Kidding aside, Lund calls the ongoing rise in cowboy culture part of “a cycle that happens every 15 years. I remember in the ’80s, Urban Cowboy was huge,” he says in reference to the John Travolta movie that practicall­y spawned a lifestyle, not to mention a slew of radiofrien­dly hitmakers including Kenny Rogers and Johnny Lee.

“I have the luxury of having that background. So to me, it seems ridiculous. It doesn’t bother me. It just doesn’t seem that genuine,” Lund adds about the latest country fad.

If Lil Nas X and Orville Peck are indeed gateway artists, then the newly country-curious will find plenty of authentic details and gleefully irreverent asides to delve into on Agricultur­al Tragic, the latest album by the Albertan alt-country vet.

Take “90 Seconds of Your Time,” on which Lund bellows, “Horse thieving ain’t quite gone outta style” over one of the hardest rocking rhythms of his career. Halfway through, you’ll also hear “Dance with Your Spurs On,” which requires no further explanatio­n.

Best of all is the heartfelt and downcast “Raining Horses,” which Lund co-wrote with friend and “very successful horsewoman” Jaida Dreyer. It features lines like, “‘Round here it ain’t cats and dogs but colts that hit the ground,” with lyrics that explore what “we in the West call ‘horse poor.’ Like, not enough money, and too many horses,” according to Lund.

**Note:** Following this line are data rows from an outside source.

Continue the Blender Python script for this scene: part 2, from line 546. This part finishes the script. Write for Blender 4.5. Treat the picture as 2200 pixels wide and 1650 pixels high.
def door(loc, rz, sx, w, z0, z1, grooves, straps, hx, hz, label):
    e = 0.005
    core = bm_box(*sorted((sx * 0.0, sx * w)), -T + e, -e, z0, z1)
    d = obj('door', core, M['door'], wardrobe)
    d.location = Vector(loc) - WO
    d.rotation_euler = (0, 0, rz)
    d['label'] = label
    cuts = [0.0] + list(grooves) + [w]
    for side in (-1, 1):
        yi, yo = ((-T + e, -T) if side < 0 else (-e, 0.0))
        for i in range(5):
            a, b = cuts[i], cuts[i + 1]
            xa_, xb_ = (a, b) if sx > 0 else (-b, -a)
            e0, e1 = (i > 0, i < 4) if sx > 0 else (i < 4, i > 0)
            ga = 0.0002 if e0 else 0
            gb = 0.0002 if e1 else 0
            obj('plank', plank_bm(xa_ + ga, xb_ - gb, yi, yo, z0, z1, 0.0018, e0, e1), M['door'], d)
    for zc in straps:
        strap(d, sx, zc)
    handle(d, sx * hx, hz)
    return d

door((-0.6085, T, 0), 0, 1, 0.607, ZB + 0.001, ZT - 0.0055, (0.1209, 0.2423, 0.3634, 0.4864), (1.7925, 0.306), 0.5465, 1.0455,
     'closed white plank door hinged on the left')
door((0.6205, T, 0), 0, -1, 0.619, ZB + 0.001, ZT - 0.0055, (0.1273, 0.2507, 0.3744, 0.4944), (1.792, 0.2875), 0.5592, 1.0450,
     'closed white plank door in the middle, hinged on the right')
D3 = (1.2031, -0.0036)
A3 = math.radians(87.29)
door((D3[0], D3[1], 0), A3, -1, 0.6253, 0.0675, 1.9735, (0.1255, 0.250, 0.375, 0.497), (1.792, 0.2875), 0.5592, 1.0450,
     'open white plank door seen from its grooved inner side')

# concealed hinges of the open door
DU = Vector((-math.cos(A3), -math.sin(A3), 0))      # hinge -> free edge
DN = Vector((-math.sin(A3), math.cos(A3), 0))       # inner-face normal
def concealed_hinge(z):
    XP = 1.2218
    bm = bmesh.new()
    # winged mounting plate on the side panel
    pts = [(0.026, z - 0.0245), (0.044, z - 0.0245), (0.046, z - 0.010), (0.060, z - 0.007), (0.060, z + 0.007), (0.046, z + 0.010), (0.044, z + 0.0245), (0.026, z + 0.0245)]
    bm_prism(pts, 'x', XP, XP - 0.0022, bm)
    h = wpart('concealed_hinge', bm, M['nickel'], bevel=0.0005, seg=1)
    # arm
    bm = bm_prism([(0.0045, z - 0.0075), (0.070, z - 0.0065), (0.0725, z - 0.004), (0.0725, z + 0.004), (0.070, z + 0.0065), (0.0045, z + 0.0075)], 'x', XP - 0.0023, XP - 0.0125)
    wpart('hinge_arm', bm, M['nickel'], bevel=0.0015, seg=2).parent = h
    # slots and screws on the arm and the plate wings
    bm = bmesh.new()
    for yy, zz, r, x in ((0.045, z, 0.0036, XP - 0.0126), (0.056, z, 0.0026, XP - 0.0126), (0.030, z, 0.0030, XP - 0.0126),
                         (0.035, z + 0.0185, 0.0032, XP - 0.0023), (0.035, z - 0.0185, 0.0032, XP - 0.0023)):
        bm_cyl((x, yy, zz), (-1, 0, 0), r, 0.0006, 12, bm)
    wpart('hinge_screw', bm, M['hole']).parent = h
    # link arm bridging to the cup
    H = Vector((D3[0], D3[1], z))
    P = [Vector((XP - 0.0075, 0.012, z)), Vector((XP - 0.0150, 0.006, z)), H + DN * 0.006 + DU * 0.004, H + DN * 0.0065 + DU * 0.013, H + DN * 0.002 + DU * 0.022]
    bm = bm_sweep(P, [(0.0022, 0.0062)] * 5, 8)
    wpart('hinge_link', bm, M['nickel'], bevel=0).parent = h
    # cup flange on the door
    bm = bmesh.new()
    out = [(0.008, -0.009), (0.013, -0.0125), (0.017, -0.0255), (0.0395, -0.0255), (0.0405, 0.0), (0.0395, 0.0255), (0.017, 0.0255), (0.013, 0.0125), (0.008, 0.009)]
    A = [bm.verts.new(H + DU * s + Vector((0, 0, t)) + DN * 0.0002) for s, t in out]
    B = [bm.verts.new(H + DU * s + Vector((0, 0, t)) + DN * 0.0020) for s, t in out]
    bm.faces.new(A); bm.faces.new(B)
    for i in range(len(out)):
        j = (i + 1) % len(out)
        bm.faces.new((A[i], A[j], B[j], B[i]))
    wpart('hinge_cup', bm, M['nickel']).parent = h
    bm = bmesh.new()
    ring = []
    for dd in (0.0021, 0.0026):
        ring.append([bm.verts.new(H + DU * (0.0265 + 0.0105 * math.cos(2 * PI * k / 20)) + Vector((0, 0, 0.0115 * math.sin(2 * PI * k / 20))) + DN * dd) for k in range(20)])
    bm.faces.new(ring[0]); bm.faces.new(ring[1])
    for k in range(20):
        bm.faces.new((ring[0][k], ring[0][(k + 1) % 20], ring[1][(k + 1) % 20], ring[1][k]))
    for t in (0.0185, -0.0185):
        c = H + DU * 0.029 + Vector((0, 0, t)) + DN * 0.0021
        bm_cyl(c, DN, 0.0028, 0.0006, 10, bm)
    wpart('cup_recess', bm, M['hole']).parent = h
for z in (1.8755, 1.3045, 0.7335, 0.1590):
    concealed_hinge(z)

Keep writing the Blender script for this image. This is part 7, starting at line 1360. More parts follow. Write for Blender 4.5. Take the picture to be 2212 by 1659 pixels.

While Lund has been known to co-write with artists like Dreyer and fellow alt-country songsmiths such as Evan Felker of the Turnpike Troubadour­s and Hayes Carl, his writing process is usually a solitary one, featuring plenty of burrowing into the gold mine that is his rural lineage.

As he puts it, “My family’s place is in southweste­rn Alberta. Both sides of the family were raising cattle in Utah and came to Canada around the turn of the century. It’s a long line of cattle people and rodeo people and outlaws and bootlegger­s. All kinds of things.”

Lund says those familial details have been a wellspring for his lyrics over the years.

He adds that some of his lyrics are all but “verbatim, and some are just inspired by” his family history. There are no official archives for him to thumb through. Instead, says Lund, “You know how every family has a couple of people who are keepers of the lore? I’ve got a couple of aunts like that who I always turn to for stories.”

He adds, “I think I’m probably that guy now, too.”